Does offering different compensation schemes to innovation teams and other workers create issues around employee morale?
Of course. You have well established, profitable lines of business that are throwing off cash, so you’ve been able to attract great talent without giving equity. Meanwhile, the people in the new venture are getting a 10 percent share. You can open that door, but it’s difficult. You’re going to hear from the heads of salaried business units: “Wait, I work hard for the company, I run a big P&L, why don’t I get 10 percent?” You have to be ready for that. Many enterprise CEOs are bound to resist spinning off internal startups and giving equity to employees on the basis that these practices reduce the value of the enterprise’s own stock.
How would you answer them?
Hulu was set up as a joint venture. NBC Universal and News Corp owned 50 percent each. Then we sold 10 percent to private equity. So, yes, you could say we diluted the initial partners’ equity by 10 percent. But I would argue that bringing in an outside investor established a high valuation for a company that had not yet launched. It added legitimacy that attracted and retained amazing talent to build that business. It put investors on the board who had Hulu’s long-term interests in mind, as opposed to milking it for the benefit of the media equity stakeholders. So bringing in the outside investor more than made up for the dilution.
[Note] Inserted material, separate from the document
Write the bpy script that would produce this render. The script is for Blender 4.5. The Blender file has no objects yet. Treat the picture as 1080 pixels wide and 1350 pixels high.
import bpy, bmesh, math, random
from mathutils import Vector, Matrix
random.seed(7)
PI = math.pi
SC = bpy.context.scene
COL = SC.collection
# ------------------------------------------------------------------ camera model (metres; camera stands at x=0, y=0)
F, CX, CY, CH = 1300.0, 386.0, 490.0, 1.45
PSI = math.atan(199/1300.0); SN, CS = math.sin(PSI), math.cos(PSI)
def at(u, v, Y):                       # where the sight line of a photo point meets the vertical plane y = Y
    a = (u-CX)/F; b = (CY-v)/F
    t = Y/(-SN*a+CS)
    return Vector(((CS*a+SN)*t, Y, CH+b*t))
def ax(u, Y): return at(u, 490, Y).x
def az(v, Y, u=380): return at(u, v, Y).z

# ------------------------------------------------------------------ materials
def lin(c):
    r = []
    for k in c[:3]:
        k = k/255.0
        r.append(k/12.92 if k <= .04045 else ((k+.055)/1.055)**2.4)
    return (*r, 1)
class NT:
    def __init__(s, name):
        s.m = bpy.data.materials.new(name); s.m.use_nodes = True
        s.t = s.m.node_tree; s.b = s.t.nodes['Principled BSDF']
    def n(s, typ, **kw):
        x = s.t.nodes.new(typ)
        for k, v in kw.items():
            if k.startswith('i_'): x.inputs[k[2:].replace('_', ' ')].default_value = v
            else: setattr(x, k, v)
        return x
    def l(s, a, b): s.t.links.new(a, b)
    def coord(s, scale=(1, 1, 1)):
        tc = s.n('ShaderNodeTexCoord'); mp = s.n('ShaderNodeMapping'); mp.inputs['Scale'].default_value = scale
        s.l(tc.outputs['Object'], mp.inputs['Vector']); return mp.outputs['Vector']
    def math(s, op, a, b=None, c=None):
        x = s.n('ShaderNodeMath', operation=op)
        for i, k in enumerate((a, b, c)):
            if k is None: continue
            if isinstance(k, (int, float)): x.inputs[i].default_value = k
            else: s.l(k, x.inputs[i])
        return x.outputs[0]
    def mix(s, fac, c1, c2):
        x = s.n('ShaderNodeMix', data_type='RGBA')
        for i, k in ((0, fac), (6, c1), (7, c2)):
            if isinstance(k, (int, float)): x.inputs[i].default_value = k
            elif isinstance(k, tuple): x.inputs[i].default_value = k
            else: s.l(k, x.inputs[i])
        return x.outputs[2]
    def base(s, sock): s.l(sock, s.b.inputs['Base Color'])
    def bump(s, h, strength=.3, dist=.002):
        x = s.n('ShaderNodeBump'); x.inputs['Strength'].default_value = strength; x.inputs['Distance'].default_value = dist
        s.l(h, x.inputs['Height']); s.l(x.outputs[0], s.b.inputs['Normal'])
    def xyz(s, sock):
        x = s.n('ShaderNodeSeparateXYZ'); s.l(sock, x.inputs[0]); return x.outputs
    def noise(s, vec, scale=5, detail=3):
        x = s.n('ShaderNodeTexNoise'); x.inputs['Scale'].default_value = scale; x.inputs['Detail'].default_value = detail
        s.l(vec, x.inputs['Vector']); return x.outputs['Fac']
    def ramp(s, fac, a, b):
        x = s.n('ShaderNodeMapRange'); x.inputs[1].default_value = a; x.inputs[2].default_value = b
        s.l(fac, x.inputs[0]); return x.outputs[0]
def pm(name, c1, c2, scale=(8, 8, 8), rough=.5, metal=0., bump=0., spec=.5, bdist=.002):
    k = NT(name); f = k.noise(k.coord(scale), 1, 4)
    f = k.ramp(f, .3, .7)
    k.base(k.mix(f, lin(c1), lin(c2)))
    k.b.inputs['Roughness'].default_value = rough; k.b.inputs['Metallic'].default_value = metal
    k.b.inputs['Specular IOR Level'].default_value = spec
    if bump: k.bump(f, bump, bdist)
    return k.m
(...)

When Major League Baseball created its digital wing, Major League Baseball Advanced Media, it gave 90 percent to the 30 baseball teams and retained 10 percent as a stake to be earned by the executives. If it had given 100 percent for the 30 baseball teams, the level of executive talent would have been lower and the growth of that business would have stagnated. Instead, it made the pie so much bigger that it offset the 10 percent dilution. If you give away equity without getting a benefit in exchange, sure, you’re diluting yourself. But if the equity is being used to accelerate the growth of the startup and ensure that you have great talent running it then the dilution is worth taking every day of the week.
Founders of startups typically take a 50 percent pay cut in exchange for a portion of equity. Is this an appropriate model for corporate innovation?
It may be better to attract more risk-averse people or more risk-tolerant people depending on the nature of the business you’re trying to build. If you’re building a highly secure personal finance site, you probably want to attract risk-averse people, which means you’d lean toward market-based compensation on the salary side with a lower upside on the equity or profit-sharing piece. If you’re building something incredibly disruptive that requires someone who is quite tolerant of risk, you probably want to attract someone who’s willing to take a lower salary and willing to engage in a little bit of roulette with you on the equity upside and the profit-sharing. People coming from the startup world are already accustomed to that model. Folks who are going through their first entrepreneurial experience may be looking for that kind of gamble. But the vast majority of entrepreneurial experiences don’t work out. The Facebooks and Twitters of the world are the exception, not the rule. Most people who go to work for venture-backed companies never get a payout on the equity piece of their compensation. So, more often than not, folks who are doing an entrepreneurial venture for the second or third time appreciate mitigating that risk while retaining some upside and variable compensation based on performance. They can be great entrepreneurs even if they’ve been through a few unsuccessful companies.
Why don’t corporations tend to trade off salary against equity or profit sharing?
It’s really, really difficult. It’s heavy lifting and it’s painful. And it includes embracing failure, which most executives avoid at all cost. Part of being an entrepreneur is understanding that in a portfolio, most things don’t work out; that if you start 10 things, six or seven will fail. You have to be willing to suffer the lashes of failure to see some successes. Most executives spend their career trying to avoid failure, not embrace it. It’s a different mentality.